The process infrastructure is genuinely well-engineered: `eipw` (a Rust validator) enforces schema and formatting rules on every PR, an auto-review bot handles mechanical merges, and the CI pipeline catches broken links and spelling errors before human reviewers ever see them. The ERC/EIP split (completed recently via PR #7206) was overdue and correct — application-layer token standards and core protocol changes had no business living in the same review queue. The historical record is authoritative; EIP-1559, EIP-4337, EIP-4626 are the actual specs that clients and wallets implement against, not summaries of them.
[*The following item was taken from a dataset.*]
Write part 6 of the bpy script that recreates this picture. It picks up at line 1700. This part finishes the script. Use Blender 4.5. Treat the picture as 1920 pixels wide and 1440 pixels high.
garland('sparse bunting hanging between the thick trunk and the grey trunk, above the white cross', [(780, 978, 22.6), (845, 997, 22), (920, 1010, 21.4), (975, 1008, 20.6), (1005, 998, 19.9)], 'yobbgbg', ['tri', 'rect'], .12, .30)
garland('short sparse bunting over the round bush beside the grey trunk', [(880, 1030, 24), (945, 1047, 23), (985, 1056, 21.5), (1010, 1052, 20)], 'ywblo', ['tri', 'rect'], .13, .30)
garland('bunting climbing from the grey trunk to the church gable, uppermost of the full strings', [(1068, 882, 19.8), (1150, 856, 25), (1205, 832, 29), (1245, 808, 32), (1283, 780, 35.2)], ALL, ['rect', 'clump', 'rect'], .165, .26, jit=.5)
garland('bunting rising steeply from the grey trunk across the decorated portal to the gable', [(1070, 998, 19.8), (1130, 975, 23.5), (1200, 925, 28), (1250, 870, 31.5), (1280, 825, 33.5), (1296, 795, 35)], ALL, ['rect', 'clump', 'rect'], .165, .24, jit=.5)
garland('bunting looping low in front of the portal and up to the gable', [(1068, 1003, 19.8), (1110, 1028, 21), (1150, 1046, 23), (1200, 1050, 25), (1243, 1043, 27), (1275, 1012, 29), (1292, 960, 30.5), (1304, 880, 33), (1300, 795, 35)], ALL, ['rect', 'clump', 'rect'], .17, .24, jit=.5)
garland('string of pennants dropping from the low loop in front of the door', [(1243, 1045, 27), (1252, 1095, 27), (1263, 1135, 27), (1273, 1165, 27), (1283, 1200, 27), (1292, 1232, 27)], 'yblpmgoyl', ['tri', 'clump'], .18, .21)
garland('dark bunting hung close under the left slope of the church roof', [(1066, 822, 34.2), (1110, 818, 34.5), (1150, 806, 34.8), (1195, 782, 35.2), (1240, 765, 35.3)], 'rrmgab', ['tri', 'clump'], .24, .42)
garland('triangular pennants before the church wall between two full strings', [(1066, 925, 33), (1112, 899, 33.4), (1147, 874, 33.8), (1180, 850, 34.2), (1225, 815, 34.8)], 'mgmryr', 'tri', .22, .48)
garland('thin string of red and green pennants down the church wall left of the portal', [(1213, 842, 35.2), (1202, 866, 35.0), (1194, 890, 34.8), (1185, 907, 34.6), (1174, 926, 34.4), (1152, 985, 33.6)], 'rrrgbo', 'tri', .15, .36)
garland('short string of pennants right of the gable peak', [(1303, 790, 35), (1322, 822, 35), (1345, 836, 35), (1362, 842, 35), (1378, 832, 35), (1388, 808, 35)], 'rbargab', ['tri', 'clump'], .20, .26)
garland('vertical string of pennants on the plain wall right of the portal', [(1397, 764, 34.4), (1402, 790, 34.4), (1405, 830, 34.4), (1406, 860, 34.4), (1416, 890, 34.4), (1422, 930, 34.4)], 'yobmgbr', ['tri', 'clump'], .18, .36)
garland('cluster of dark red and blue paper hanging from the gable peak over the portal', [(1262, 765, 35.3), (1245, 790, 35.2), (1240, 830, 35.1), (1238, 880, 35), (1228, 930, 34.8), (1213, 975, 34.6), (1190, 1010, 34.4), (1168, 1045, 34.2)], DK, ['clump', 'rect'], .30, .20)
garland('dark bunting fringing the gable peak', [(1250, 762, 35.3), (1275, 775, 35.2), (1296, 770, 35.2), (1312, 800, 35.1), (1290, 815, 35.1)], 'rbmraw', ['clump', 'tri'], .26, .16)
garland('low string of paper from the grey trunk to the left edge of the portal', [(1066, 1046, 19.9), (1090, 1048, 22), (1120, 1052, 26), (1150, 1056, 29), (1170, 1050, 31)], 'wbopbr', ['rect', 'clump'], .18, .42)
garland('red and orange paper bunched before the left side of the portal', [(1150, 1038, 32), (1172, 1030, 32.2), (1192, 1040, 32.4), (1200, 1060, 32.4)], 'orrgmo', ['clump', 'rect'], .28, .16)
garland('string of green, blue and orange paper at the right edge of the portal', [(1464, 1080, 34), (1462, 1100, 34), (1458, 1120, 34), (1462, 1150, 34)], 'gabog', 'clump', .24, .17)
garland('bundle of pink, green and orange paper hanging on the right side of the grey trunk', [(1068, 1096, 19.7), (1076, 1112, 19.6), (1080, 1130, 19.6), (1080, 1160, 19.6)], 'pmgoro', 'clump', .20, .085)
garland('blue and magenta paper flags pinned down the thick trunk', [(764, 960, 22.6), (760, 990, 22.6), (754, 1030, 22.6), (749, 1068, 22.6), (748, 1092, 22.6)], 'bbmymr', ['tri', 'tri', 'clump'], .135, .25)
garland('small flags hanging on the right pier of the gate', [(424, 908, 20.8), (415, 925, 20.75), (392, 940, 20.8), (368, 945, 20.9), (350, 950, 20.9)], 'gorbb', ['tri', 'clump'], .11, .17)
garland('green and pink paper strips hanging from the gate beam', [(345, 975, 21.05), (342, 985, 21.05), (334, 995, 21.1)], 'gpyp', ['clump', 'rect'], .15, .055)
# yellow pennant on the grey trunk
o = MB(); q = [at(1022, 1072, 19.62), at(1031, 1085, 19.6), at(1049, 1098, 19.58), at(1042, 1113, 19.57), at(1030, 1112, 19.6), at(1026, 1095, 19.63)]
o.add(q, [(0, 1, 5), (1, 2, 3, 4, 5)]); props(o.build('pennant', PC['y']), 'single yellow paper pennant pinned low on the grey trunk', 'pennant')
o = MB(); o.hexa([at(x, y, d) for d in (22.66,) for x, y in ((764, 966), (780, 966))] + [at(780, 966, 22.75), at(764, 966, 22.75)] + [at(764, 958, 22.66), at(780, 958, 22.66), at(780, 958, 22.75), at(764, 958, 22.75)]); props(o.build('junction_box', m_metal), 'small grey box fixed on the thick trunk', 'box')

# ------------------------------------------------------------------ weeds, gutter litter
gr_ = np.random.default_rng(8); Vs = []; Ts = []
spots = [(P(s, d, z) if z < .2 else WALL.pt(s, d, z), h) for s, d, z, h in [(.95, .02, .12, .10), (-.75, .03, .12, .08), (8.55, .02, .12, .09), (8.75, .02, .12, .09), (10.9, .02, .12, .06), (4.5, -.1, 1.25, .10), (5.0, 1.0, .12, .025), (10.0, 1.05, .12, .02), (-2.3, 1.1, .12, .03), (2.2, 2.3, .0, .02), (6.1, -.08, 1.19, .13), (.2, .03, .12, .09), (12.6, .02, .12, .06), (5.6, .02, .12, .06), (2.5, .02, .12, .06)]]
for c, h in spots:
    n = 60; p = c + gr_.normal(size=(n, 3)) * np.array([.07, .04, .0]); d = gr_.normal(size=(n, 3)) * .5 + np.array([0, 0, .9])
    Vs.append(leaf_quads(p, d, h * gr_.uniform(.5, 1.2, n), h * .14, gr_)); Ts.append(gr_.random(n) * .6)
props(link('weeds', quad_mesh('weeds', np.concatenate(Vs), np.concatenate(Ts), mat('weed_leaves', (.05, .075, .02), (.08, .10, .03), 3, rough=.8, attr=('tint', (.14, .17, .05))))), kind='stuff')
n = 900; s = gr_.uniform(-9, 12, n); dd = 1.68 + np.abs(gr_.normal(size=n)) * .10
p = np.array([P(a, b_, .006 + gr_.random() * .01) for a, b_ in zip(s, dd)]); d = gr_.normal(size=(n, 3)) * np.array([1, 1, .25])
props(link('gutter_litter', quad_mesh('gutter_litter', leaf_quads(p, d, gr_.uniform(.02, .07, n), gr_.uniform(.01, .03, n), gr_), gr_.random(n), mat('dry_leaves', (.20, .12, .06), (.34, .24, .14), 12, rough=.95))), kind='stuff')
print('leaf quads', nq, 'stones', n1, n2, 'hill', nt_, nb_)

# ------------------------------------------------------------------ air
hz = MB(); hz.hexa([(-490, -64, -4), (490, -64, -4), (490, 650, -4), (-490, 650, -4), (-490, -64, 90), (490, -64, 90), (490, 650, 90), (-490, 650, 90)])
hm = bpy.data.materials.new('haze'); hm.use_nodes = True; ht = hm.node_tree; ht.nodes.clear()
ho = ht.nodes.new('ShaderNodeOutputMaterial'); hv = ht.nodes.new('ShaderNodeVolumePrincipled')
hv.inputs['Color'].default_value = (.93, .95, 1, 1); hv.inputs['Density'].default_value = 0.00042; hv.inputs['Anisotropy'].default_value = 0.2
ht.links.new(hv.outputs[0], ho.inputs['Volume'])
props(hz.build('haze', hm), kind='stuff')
The Jekyll site requires Ruby 3.1.4 specifically, with a note that later versions break it — that is a bad sign for a repo maintained by a major blockchain ecosystem. The ERC split is the right call but the migration leaves a confusing dual-repo situation where contributors still file ERCs here by mistake. Stagnation is a real problem: many proposals have sat in 'Draft' or 'Review' for years with no clear path to resolution or withdrawal, which makes the status page harder to read as a signal of what's actually alive. There is no machine-readable index of EIP metadata beyond what Jekyll generates, so tooling that wants to parse the corpus has to scrape HTML or parse frontmatter directly.